FORMER Finance Minister and Member of Parliament Professor Biman Prasad say rising global fuel costs pose wider economic risks for Fiji, beyond concerns over supply.
“The long-term risks are really not only about just running out of fuel,” said Prof Prasad said.
“The concerns would also be about imported inflation, possible pressure on foreign reserves, higher shipping and freight costs.
“All these could lead to weaker business confidence, and reduced household purchasing power. Fiji’s tourism, transport, agriculture, fishing, construction, and electricity systems all feel the pass-through effects of higher fuel costs. It is always the case that fuel price increases can very quickly feed into domestic costs even when supply itself remains available.”
He said Fiji must improve its fuel security framework and reduce reliance on imports over time.
“In the medium to long term Fiji will have to find ways for better fuel reserve capacity and the stock holding requirements.
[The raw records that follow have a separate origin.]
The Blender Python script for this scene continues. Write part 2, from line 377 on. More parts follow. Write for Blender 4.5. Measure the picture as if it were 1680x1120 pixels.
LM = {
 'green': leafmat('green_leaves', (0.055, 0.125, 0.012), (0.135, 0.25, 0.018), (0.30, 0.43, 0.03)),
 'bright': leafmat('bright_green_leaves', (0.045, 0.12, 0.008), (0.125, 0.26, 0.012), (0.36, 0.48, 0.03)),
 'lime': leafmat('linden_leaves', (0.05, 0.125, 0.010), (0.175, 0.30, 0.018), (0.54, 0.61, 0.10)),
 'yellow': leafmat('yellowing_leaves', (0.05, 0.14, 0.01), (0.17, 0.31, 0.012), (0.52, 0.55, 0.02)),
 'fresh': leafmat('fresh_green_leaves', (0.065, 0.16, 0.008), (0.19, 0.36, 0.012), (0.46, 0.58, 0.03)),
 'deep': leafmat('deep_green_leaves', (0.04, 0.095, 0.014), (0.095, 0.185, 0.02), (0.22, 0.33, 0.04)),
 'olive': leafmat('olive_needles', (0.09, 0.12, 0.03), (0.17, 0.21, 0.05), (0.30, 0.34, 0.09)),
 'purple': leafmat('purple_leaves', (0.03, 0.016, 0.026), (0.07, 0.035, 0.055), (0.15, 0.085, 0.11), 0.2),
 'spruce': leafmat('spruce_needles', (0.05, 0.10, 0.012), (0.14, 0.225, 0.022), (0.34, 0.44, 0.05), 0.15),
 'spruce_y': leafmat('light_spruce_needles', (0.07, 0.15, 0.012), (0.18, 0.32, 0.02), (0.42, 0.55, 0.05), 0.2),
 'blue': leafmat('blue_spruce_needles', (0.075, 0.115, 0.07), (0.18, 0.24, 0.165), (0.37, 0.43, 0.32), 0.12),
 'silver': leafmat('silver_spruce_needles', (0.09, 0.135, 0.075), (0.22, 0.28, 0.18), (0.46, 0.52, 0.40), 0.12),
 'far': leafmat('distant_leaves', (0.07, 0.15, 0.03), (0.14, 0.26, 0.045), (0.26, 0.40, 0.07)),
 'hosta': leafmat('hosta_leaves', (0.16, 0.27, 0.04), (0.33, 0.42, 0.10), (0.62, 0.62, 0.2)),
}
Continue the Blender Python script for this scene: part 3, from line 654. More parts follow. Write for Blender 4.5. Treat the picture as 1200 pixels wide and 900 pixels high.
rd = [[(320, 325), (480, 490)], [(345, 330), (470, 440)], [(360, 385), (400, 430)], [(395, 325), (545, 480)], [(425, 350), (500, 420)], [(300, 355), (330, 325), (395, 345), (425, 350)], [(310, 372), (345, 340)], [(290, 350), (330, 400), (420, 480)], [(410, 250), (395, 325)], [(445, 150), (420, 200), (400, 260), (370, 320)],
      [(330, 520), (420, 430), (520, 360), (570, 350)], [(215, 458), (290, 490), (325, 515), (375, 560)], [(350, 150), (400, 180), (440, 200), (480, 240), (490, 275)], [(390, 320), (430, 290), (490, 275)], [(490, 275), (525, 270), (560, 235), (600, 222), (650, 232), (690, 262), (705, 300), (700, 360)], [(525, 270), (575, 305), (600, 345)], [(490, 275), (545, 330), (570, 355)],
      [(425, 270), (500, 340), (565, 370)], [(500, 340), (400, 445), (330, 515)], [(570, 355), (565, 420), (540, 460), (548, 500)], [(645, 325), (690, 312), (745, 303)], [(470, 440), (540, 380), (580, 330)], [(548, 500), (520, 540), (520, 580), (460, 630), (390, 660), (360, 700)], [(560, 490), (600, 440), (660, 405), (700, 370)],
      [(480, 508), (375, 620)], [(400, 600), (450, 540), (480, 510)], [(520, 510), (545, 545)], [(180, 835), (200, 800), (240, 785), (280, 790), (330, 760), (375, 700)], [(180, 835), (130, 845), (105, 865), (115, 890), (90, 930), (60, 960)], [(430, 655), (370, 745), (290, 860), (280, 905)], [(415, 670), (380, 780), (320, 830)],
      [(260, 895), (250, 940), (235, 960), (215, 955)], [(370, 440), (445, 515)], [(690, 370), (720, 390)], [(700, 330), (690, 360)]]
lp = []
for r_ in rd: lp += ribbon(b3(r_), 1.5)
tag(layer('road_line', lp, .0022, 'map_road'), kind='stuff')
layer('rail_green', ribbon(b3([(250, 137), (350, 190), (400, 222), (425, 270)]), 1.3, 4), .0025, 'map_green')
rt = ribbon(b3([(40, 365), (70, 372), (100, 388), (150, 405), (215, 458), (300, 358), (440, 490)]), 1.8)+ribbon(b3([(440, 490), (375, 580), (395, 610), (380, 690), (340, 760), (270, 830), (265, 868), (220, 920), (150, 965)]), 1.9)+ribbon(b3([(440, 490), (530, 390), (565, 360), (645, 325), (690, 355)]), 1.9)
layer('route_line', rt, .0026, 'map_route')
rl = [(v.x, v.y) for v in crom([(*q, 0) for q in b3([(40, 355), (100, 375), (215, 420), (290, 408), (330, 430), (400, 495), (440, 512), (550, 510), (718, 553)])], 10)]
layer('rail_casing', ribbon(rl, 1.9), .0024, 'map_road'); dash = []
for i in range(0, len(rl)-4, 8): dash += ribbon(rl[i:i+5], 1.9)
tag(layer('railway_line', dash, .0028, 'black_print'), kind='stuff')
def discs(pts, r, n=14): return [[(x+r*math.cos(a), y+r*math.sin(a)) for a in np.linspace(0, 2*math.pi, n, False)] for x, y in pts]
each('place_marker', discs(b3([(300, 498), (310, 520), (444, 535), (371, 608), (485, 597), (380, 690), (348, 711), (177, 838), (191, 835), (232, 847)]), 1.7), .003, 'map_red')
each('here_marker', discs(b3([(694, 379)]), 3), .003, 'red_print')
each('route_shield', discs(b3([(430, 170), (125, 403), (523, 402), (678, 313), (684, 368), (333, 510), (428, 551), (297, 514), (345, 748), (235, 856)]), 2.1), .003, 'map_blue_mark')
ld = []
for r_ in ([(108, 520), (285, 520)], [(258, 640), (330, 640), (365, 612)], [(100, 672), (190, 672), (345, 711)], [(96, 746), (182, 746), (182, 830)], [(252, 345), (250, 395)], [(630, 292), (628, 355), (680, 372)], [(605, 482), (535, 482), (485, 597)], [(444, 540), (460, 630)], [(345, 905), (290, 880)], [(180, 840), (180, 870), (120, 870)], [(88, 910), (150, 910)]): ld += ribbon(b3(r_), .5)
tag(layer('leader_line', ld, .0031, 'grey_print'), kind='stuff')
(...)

We could also look at diversifying our procurement and supply chain routes.
“In the longer term we have to accelerate the transition to renewable sources of energy as stated in the National Development Plan.
“We also need to invest more seriously in public transport infrastructure and improve maritime logistics efficiency so that the economy generally uses less fuel in the total output of the economy.”
He said Government could not fully shield citizens from rising costs.
“So, my overall assessment is that our economic fundamentals remains strong and with the right mix of policies we will be able to ride through this crisis.”